Petite description et illumination dans son regard. Il l'a déjà vu. D'ailleurs ici, sur une île de 2600 habitants, tout le monde a déjà vu tout le monde, pas vrai ? Mais je ne me fais pas d'illusion pour mon hélice qui est peut-être cassée en plusieurs morceaux, et qui doit déjà être enfouie sous le sable.
Notre croisière va donc continuer, mais avec un dinghy fonctionnant sans moteur. Un peu d'exercice ne nous fera pas de mal. Dix jours plus tard, nous arrivons à Hatiheu, au nord, c'est-à-dire à l'autre bout de Nuku Hiva. Encore un joli mouillage devant un charmant petit village entourant une minuscule église (voir "Le tour de Nuku Hiva" du 6 mai 2013) et une autre belle randonnée en perspective, cette fois sous le crachin. En effet, à quelques kilomètres en pleine brousse, se trouve le plus grand complexe archéologique des Marquises. S'étendant sur trois sites adjacents (Kamuihei, Takahia et Teiipoka), l'ensemble a été restauré en 1998 pour le festival des Marquises de 2011. Il rassemble tous les éléments architecturaux d'un clan : plate-formes d'habitation (pae pae), lieux de festivités et de réunion (tohua), sites religieux, (meae) pétroglyphes, fosses alimentaires de stockage et banians (arbres sacrés). Un endroit impressionnant montrant à l'évidence que devait résider dans cette vallée, une population très importante (on estime qu'elle était dix fois supérieure à celle d'aujourd'hui). L'atmosphère est intense et étrange. Les blocs de basalte recouverts de mousse semblent garder le silence de tout ce dont ils ont été les témoins muets, pendant des siècles, dans ce territoire de farouches guerriers et de hardis marins capables de traverser les océans, depuis l’Indonésie, jusqu’à la Nouvelle Zélande ou les iles Australes, sur des barcasses de fibres naturelles, sans autres instruments que leurs yeux pour se guider aux étoiles.
Et là, au beau milieu de ce monde du silence et de l'histoire, une petite voie qui me dit :
- salut Didier. J'ai un truc pour toi dans mon sac à dos. Une hélice, je crois !
Et là gros éclat de rire. Pierre et une poignée de ses élèves sont là. Ils sont venus ici, depuis le collège de Taiohae, à l'autre bout de l'île, pour visiter le site, bien sûr, mais sait-on jamais. Si on rencontrait Didier dans la brousse ...
Et Pierre va me raconter comment cette hélice lui a été apportée.

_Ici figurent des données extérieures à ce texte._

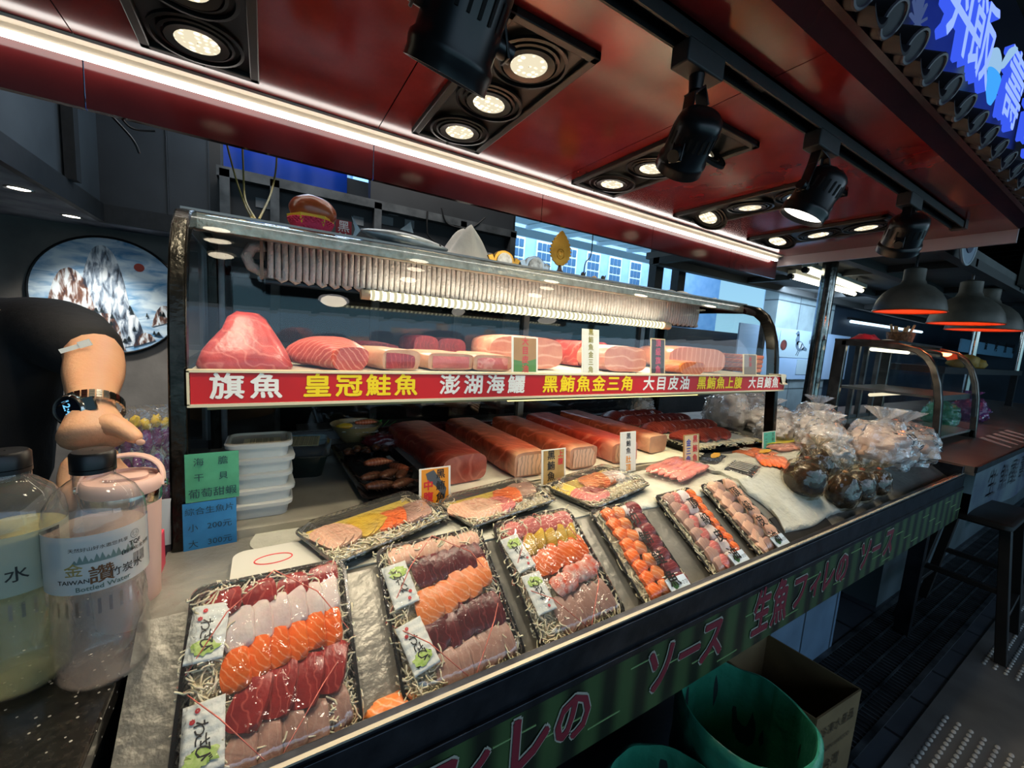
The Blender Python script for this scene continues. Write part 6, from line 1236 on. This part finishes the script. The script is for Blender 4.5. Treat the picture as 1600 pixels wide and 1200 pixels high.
MB().prism([hp + V((.06, -.02, -.022)), hp + V((.06, -.02, 0)), hp + V((.24, -.03, -.035)), hp + V((.25, -.03, -.045))], (0, .002, 0)).build('blade', chrome, t, world=True, smooth=False)
t = thing('stock_barrel', 'dark round wooden-banded barrel behind the white tubs outside the rear glass', 'barrel', (-.12, 1.88, 0)); MB().lathe([(.13, 0), (.15, .6), (.15, 1.22), (.14, 1.225)], n=32, c0=True, c1=True).build('barrel_body', matb, t); MB().lathe([(.151, 1.08), (.153, 1.085), (.153, 1.165), (.151, 1.17)], n=32).build('wooden_band', pm('band_wood', '#6f4d2c', .6, n=(14, '#45301c', .25)), t)
t = thing('prep_table', 'steel preparation table behind the display case', 'table', (.7, 1.9, 0)); MB().box((.12, 1.75, .93), (1.9, 2.14, .96)).build('table_top', steel, t, world=True)
for x in (.16, 1.86): MB().box((x - .02, 1.8, 0), (x + .02, 1.84, .93)).build('leg', steel, t, world=True)
# ------------------------------------------------------------------ steel pole, neighbouring stall
t = thing('steel_pole', 'polished steel pole rising between the two stalls to the grey ceiling', 'pole', (3.50, 1.42, .945))
MB().rod((0, 0, 0), (0, 0, 1.205), .048, None, 28).build('tube', pm('pole_steel', '#a8a8a4', .16, 1, n=(12, '#55534e', .25), bump=(40, .1)), t); MB().lathe([(.05, .0), (.07, .002), (.07, .012), (.05, .014)], (0, 0, 1.19), 24, True, True).build('top_flange', dsteel, t)
b = MB(); b.box((2.72, .80, 2.15), (9.5, 2.44, 2.2)); struct(b.build('trim_9', pm('grey_ceiling_board', '#5b5d5c', .7, n=(3, '#3e4040', .25)), keep=True))
b = MB()
for y in (.80, 1.25, 1.75, 2.3): b.box((2.72, y, 2.09), (9.5, y + .06, 2.15))
for x in (2.72, 4.0, 5.4, 6.8): b.box((x, .8, 2.10), (x + .05, 2.4, 2.15))
struct(b.build('trim_10', pm('ceiling_batten', '#2b2c2c', .6), keep=True))
nc = thing('neighbour_counter', 'neighbouring stall counter with pale stained top and dim printed cloth along its front', 'counter', (5.5, 1, 0))
MB().box((3.04, .47, .90), (9.5, 1.75, .945)).build('counter_top', pm('stained_top', '#8d7f72', .3, .2, n=(4, '#6b5a4e', .25)), nc, world=True); MB().box((3.06, .74, 0), (9.4, 1.7, .90)).build('counter_body', pm('body_grey_green', '#5d686b', .5, n=(2.5, '#39413f', .25)), nc, world=True)
b = MB()
for k in range(5): x = 3.75 + .2 * k; b.add([(x + .3, .50, .9462), (x + .36, .50, .9462), (x + .66, .68, .9462), (x + .54, .68, .9462)], [(0, 1, 2, 3)])
b.build('pale_strips', pm('strip_pale', '#c9c2b6', .5), nc, world=True, smooth=False)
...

Le jour du premier tour des élections territoriales, Teki qui comme tous les Marquisiens n'a pas peur de faire dix ou vingt kilomètres à pieds ou de traverser l'île à cheval, par des vallées et des précipices à couper le souffle, est venu à Taiohae. Il a cherché partout le prof d'EPS dont on lui a dit qu'il avait une voiture verte. Et à la première voiture verte aperçue, il a bondi au milieu de la route pour l'arrêter.
- C'est toi Pierre ?
- Oui, c'est moi.
- Il faut que tu trouves Didier et que tu lui donnes son hélice. Je l'ai cherchée et je l'ai trouvée. Il sera heureux.
Et c'est ainsi qu'en pleine brousse, à des kilomètres de là où je l'avais perdue, et dix jours plus tard, j'ai retrouvé l'hélice de mon moteur hors-bord.
Etonnant non ?
Cette petite histoire est sans prétention, mais elle a le mérite, en tout cas, de montrer, qu’ici aux Marquises, les choses ne se passent pas comme ailleurs. Mon court séjour là-bas, à Nuku Hiva aussi bien qu’à Hiva Oa, m’a permis de constater à chaque instant, à quel point les Marquisiens sont accueillants, généreux, bienveillants. On se couperait en quatre pour vous faire plaisir. Et cette attitude est contagieuse.
Quand on arrive aux Marquises, on est d’abord époustouflé par les paysages, mais très rapidement ce sont les habitants qui subjuguent le nouvel arrivé. Difficile d’en partir sans se dire que l’on va y revenir le plus vite possible.

A présent je vous parlerai des Tuamotu, mais dans ma tête et mon cœur, les Marquises et les Marquisiens ne seront jamais bien loin, et il me tardera toujours un peu de les rejoindre.